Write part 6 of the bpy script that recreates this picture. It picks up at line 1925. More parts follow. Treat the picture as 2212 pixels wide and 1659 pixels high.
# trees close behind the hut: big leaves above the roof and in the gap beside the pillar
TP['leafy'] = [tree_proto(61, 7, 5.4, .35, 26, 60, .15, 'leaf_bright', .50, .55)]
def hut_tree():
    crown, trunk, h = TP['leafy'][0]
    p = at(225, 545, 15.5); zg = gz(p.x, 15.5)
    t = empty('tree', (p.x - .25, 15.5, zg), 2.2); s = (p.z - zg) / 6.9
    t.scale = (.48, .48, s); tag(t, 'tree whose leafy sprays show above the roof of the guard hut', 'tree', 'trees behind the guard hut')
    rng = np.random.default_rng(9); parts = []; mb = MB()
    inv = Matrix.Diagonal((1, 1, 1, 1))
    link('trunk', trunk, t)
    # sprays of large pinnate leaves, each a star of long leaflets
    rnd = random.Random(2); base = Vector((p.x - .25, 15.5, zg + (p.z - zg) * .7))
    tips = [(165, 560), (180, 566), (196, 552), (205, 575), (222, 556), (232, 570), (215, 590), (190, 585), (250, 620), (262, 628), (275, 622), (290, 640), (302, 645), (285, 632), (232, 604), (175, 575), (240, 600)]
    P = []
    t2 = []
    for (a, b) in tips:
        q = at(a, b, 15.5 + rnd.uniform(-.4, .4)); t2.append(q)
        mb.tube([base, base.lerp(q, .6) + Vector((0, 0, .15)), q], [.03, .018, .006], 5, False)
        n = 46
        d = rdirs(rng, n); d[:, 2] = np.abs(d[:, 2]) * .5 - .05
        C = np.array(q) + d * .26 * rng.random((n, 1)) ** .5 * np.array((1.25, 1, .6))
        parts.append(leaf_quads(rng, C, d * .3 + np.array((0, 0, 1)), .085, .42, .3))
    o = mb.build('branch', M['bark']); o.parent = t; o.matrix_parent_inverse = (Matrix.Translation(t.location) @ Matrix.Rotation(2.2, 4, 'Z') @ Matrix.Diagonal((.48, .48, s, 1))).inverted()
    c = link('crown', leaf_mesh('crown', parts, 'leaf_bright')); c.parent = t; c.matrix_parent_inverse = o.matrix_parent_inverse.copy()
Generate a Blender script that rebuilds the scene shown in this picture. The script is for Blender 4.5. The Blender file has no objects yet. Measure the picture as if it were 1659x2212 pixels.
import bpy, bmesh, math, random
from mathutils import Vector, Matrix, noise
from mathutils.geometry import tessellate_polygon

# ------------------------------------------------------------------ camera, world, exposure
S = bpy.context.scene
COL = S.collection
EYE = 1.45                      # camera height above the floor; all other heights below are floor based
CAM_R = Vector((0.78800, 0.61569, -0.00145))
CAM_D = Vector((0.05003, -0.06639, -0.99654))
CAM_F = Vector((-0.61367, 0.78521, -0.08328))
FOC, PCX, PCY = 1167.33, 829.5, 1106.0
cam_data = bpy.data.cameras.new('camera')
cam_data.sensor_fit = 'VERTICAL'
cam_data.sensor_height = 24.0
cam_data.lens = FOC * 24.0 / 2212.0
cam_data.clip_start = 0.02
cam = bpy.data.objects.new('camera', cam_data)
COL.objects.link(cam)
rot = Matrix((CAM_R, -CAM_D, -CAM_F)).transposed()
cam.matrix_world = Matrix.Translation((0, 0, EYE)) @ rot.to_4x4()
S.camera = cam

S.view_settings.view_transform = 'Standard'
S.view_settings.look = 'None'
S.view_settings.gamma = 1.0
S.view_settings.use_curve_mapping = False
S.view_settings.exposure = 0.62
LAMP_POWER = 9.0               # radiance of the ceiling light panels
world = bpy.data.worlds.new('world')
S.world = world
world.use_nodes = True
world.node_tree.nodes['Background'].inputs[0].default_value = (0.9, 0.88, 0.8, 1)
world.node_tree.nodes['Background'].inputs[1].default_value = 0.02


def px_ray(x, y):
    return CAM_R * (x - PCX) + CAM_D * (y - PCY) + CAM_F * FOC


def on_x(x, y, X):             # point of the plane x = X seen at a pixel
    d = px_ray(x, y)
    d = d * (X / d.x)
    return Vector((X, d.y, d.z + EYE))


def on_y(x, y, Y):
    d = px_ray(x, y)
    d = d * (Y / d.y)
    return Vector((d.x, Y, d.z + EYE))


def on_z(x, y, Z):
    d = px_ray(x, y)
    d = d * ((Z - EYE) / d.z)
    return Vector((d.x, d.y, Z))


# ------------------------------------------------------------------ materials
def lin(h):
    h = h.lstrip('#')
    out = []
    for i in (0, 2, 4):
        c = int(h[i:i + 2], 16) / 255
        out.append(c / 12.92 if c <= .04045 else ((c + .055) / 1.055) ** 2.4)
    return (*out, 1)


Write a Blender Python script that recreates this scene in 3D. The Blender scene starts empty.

■ Your task ■
Proceeding from the line containing "Generate a Blender" through the line containing "from mathutils.geometry import", transcribe the lines above exactly, both end lines included.

■ Result of the exercise ■
Generate a Blender script that rebuilds the scene shown in this picture. The script is for Blender 4.5. The Blender file has no objects yet. Measure the picture as if it were 1659x2212 pixels.
import bpy, bmesh, math, random
from mathutils import Vector, Matrix, noise
from mathutils.geometry import tessellate_polygon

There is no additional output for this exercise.